Trump s'attire les foudres des conservateurs en atténuant son discours sur l'avortement

Donald Trump est accusé par les conservateurs d'avoir trahi le mouvement anti-avortement en ajustant son positionnement sur ce thème clé de l'élection présidentielle américaine afin de contrer les attaques de sa rivale démocrate Kamala Harris. Le candidat républicain se vante souvent d'avoir, par sa nomination de trois juges conservateurs à la Cour suprême, permis l'annulation en juin 2022 de la garantie constitutionnelle du droit à l'avortement.

Mais face aux critiques répétées des démocrates, et au soutien d'une majorité de l'opinion publique au droit à l'avortement, l'ancien président veille désormais à se présenter en défenseur des «droits reproductifs». «Mon administration sera formidable pour les femmes et leurs droits reproductifs», a-t-il assuré sur son réseau Truth Social, la semaine passée, peu après que Kamala Harris eut reproché aux républicains d'«avoir perdu la tête» sur le droit à l'avortement lors d'un discours passionné clôturant la convention démocrate à Chicago. Ce qui lui a été vivement reproché par des médias conservateurs. «L'abandon par Trump des “pro-vie” est total», a fustigé le magazine National Review, en référence à la manière dont les groupes anti-avortement se désignent. 

Cette phrase est «la pire déclaration» de Donald Trump depuis qu'il s'est lancé dans sa première candidature à la Maison Blanche en 2015, a lui condamné Jeremy Boreing, le co-fondateur du site The Daily Wire, déplorant qu'il soit «philosophiquement malléable». Il est «difficile de ne pas l'interpréter autrement que comme une déclaration réellement “pro-choix”» (formule utilisée pour désigner les défenseurs du droit à l'avortement), a abondé Philip Klein, de la National Review. «Selon l'acception courante du terme, si vous soutenez les droits reproductifs, cela signifie que vous voulez un accès élargi à l'avortement», a-t-il considéré.

Jouer sur les deux tableaux

Si le républicain a maintes fois changé de position sur l'interruption volontaire de grossesse (IVG) au cours des ans, ses nominations de juges acquis aux thèses conservatrices ont amené à l'annulation de l'arrêt Roe v. Wade de 1973, qui accordait aux Américaines un droit fédéral à l'avortement. Ce séisme politique en a fait un héros aux yeux du mouvement anti-avortement, composante majeure de l'électorat conservateur depuis des décennies. «J'ai réussi à tuer Roe v. Wade», écrivait-il l'an dernier sur Truth Social. «Sans moi, le mouvement “pro-vie” n'aurait pas cessé de perdre.»

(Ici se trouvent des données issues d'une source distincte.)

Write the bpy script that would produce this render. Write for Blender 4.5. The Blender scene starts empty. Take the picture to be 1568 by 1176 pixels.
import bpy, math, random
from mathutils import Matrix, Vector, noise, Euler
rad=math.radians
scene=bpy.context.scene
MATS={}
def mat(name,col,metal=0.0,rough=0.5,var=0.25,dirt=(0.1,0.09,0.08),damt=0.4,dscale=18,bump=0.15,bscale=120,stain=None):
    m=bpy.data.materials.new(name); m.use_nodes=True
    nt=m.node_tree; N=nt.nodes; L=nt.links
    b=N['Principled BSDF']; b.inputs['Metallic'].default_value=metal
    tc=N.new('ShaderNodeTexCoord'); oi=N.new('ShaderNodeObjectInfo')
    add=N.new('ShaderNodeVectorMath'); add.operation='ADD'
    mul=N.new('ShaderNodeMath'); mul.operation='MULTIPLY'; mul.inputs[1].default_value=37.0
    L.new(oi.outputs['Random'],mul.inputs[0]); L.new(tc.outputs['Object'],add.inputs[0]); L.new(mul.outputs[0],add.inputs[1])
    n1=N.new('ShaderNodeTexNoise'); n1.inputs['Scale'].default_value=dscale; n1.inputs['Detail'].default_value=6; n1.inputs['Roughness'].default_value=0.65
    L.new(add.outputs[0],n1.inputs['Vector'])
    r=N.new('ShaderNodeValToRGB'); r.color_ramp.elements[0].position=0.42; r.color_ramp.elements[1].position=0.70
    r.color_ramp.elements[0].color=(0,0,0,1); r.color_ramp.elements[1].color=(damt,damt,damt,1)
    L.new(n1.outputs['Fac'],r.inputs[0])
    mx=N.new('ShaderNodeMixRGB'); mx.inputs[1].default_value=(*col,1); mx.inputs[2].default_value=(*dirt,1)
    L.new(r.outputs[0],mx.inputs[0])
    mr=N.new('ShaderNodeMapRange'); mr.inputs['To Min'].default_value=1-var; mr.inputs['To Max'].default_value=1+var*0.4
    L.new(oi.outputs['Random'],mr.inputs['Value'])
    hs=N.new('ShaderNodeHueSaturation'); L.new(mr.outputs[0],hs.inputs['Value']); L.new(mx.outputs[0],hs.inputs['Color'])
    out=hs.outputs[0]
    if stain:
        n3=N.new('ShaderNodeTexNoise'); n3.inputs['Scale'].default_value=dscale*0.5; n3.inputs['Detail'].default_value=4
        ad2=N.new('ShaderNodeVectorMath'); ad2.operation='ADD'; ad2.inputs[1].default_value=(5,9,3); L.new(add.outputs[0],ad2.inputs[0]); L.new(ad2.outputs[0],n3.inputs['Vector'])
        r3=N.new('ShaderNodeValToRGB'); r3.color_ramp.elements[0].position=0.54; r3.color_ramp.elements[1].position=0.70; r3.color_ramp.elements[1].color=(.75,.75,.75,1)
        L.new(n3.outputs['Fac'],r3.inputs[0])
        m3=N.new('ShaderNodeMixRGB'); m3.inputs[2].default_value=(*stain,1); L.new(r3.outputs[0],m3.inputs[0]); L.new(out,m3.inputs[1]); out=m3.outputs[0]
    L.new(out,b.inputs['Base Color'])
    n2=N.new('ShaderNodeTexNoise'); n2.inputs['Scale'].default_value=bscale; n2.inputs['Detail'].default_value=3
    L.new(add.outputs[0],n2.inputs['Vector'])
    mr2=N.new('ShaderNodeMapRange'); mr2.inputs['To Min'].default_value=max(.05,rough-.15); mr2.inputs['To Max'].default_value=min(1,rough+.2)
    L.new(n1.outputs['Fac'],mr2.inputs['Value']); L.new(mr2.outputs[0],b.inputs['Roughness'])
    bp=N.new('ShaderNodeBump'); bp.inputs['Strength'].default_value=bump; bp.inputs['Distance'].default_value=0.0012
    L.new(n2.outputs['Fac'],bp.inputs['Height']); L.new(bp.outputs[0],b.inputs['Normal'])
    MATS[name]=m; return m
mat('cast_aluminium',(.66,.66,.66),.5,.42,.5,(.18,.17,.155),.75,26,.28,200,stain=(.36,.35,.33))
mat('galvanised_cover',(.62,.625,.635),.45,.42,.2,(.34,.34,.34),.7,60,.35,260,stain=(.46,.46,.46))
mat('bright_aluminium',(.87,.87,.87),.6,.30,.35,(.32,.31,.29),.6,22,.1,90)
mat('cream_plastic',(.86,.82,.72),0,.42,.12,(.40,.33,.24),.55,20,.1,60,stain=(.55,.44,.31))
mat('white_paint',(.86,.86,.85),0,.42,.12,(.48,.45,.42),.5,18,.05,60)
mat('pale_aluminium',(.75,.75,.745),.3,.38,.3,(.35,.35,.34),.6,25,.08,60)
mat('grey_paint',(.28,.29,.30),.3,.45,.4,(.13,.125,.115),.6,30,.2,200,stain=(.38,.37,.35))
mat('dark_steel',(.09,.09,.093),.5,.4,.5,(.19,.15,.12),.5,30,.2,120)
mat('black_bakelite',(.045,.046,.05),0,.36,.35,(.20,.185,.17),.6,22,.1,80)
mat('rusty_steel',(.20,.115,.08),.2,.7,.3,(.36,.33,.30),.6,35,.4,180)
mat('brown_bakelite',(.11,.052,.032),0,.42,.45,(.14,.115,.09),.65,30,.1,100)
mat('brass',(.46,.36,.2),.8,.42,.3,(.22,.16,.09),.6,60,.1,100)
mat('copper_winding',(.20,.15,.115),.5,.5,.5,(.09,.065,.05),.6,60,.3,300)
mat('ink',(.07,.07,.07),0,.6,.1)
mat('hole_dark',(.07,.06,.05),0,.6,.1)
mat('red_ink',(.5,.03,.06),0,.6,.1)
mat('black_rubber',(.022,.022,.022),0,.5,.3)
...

Mais depuis, le sujet est devenu un fardeau électoral pour le Parti républicain, et a poussé nombre d'électeurs dans les bras des démocrates, qui ont promis de rétablir à l'échelle nationale ce droit. Dans le même temps, le mouvement anti-avortement appelle, lui, Trump à aller plus loin, certains s'attaquant aux traitements de fertilité comme la fécondation in vitro (FIV) et d'autres militants pour une impopulaire interdiction nationale de l'IVG. L'ex-président, qui espère se faire réélire en novembre, a donné l'impression de vouloir jouer sur les deux tableaux. Il a ainsi évité de se positionner sur une interdiction nationale en répétant que la décision incombe à chaque État. Et il s'est dit jeudi en faveur d'un remboursement des FIV afin que les Américains puissent avoir «davantage de bébés», ajoutant même dans une interview que l'actuel délai de six semaines pour avorter en Floride, l'État où il réside, était «trop court».

Mais, dans le même temps, il a accusé Harris et les démocrates à plusieurs reprises de vouloir «exécuter» des bébés. Ce positionnement ambigu et changeant ne fera qu'«aliéner un peu plus les pro-vie et diviser son propre parti, sans rien faire pour convaincre les gens qui sont pro-choix», estime Philip Klein de la National Review. Si les conservateurs ainsi déçus ne se mettront pas à voter pour Kamala Harris, Donald Trump risque de se mettre à dos une partie de son électorat le plus fidèle. «Notre cause est bien plus importante (...) que Donald Trump», souligne pour l'AFP Marjorie Dannenfelser, présidente de l'organisation anti-avortement Susan B. Anthony Pro-Life America. «Elle façonnera le (Parti républicain) au-delà de cette période Trump.»